## [REQUEST]
Make an exact transcription of the material, leaving out all images.

## [DATA EXTRACT]
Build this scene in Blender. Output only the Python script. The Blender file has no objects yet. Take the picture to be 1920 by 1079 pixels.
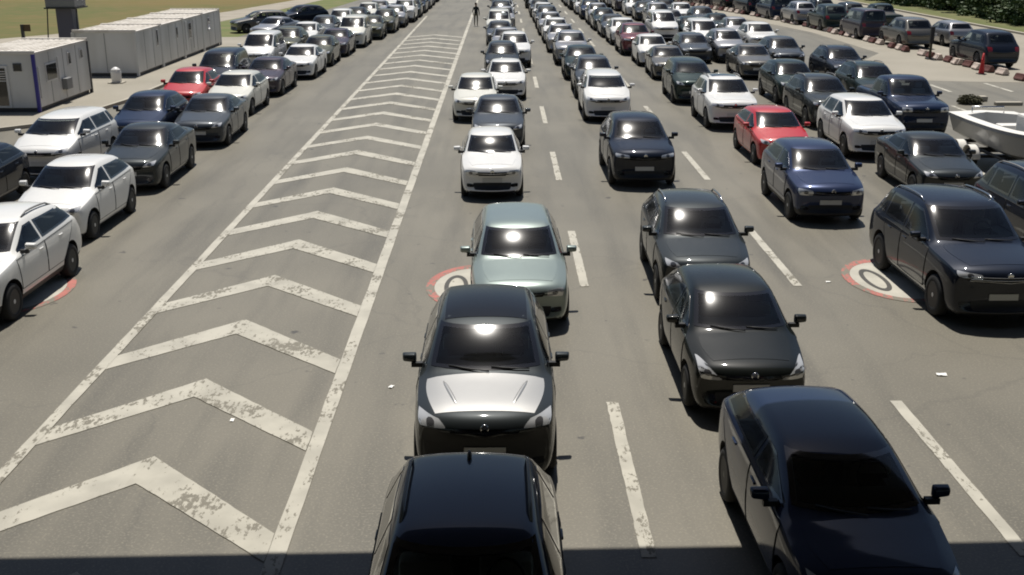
import bpy, bmesh, math, random
from mathutils import Vector, Matrix
from mathutils.bvhtree import BVHTree
R = math.radians
random.seed(7)
C = bpy.context.scene.collection
sc = bpy.context.scene

# ------------------------------------------------------------------ camera
CAM_H, PITCH, YAW, FPX = 6.66, 17.9, -0.56, 2039.0
cd = bpy.data.cameras.new('camera'); cam = bpy.data.objects.new('camera', cd); C.objects.link(cam)
cam.location = (0, 0, CAM_H); cam.rotation_euler = (R(90 - PITCH), 0, R(YAW))
cd.sensor_width = 36; cd.lens = FPX * 36 / 1920; cd.clip_start = .1; cd.clip_end = 2000
sc.camera = cam
# ------------------------------------------------------------------ light
SUN_EL, SUN_AZ = 69.0, -3.0          # azimuth measured from +Y (the way the camera looks)
w = bpy.data.worlds.new('World'); sc.world = w; w.use_nodes = True
nt = w.node_tree; bg = nt.nodes['Background']
sky = nt.nodes.new('ShaderNodeTexSky'); sky.sky_type = 'NISHITA'; sky.sun_disc = False
sky.sun_elevation = R(SUN_EL); sky.sun_rotation = R(SUN_AZ)
nt.links.new(sky.outputs[0], bg.inputs[0]); bg.inputs[1].default_value = .05
sd = bpy.data.lights.new('sun', 'SUN'); sd.energy = 4.9; sd.angle = R(.55); sd.color = (1, .955, .88)
sun = bpy.data.objects.new('sun', sd); C.objects.link(sun); sun.location = (0, 60, 60)
dv = Vector((math.sin(R(SUN_AZ)) * math.cos(R(SUN_EL)), math.cos(R(SUN_AZ)) * math.cos(R(SUN_EL)), math.sin(R(SUN_EL))))
sun.rotation_euler = dv.to_track_quat('Z', 'Y').to_euler()
sc.view_settings.view_transform = 'Standard'; sc.view_settings.look = 'None'
sc.view_settings.gamma = 1; sc.view_settings.exposure = .16
try: sc.cycles.filter_width = 1.9
except Exception: pass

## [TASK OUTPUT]
Build this scene in Blender. Output only the Python script. The Blender file has no objects yet. Take the picture to be 1920 by 1079 pixels.
import bpy, bmesh, math, random
from mathutils import Vector, Matrix
from mathutils.bvhtree import BVHTree
R = math.radians
random.seed(7)
C = bpy.context.scene.collection
sc = bpy.context.scene

# ------------------------------------------------------------------ camera
CAM_H, PITCH, YAW, FPX = 6.66, 17.9, -0.56, 2039.0
cd = bpy.data.cameras.new('camera'); cam = bpy.data.objects.new('camera', cd); C.objects.link(cam)
cam.location = (0, 0, CAM_H); cam.rotation_euler = (R(90 - PITCH), 0, R(YAW))
cd.sensor_width = 36; cd.lens = FPX * 36 / 1920; cd.clip_start = .1; cd.clip_end = 2000
sc.camera = cam
# ------------------------------------------------------------------ light
SUN_EL, SUN_AZ = 69.0, -3.0          # azimuth measured from +Y (the way the camera looks)
w = bpy.data.worlds.new('World'); sc.world = w; w.use_nodes = True
nt = w.node_tree; bg = nt.nodes['Background']
sky = nt.nodes.new('ShaderNodeTexSky'); sky.sky_type = 'NISHITA'; sky.sun_disc = False
sky.sun_elevation = R(SUN_EL); sky.sun_rotation = R(SUN_AZ)
nt.links.new(sky.outputs[0], bg.inputs[0]); bg.inputs[1].default_value = .05
sd = bpy.data.lights.new('sun', 'SUN'); sd.energy = 4.9; sd.angle = R(.55); sd.color = (1, .955, .88)
sun = bpy.data.objects.new('sun', sd); C.objects.link(sun); sun.location = (0, 60, 60)
dv = Vector((math.sin(R(SUN_AZ)) * math.cos(R(SUN_EL)), math.cos(R(SUN_AZ)) * math.cos(R(SUN_EL)), math.sin(R(SUN_EL))))
sun.rotation_euler = dv.to_track_quat('Z', 'Y').to_euler()
sc.view_settings.view_transform = 'Standard'; sc.view_settings.look = 'None'
sc.view_settings.gamma = 1; sc.view_settings.exposure = .16
try: sc.cycles.filter_width = 1.9
except Exception: pass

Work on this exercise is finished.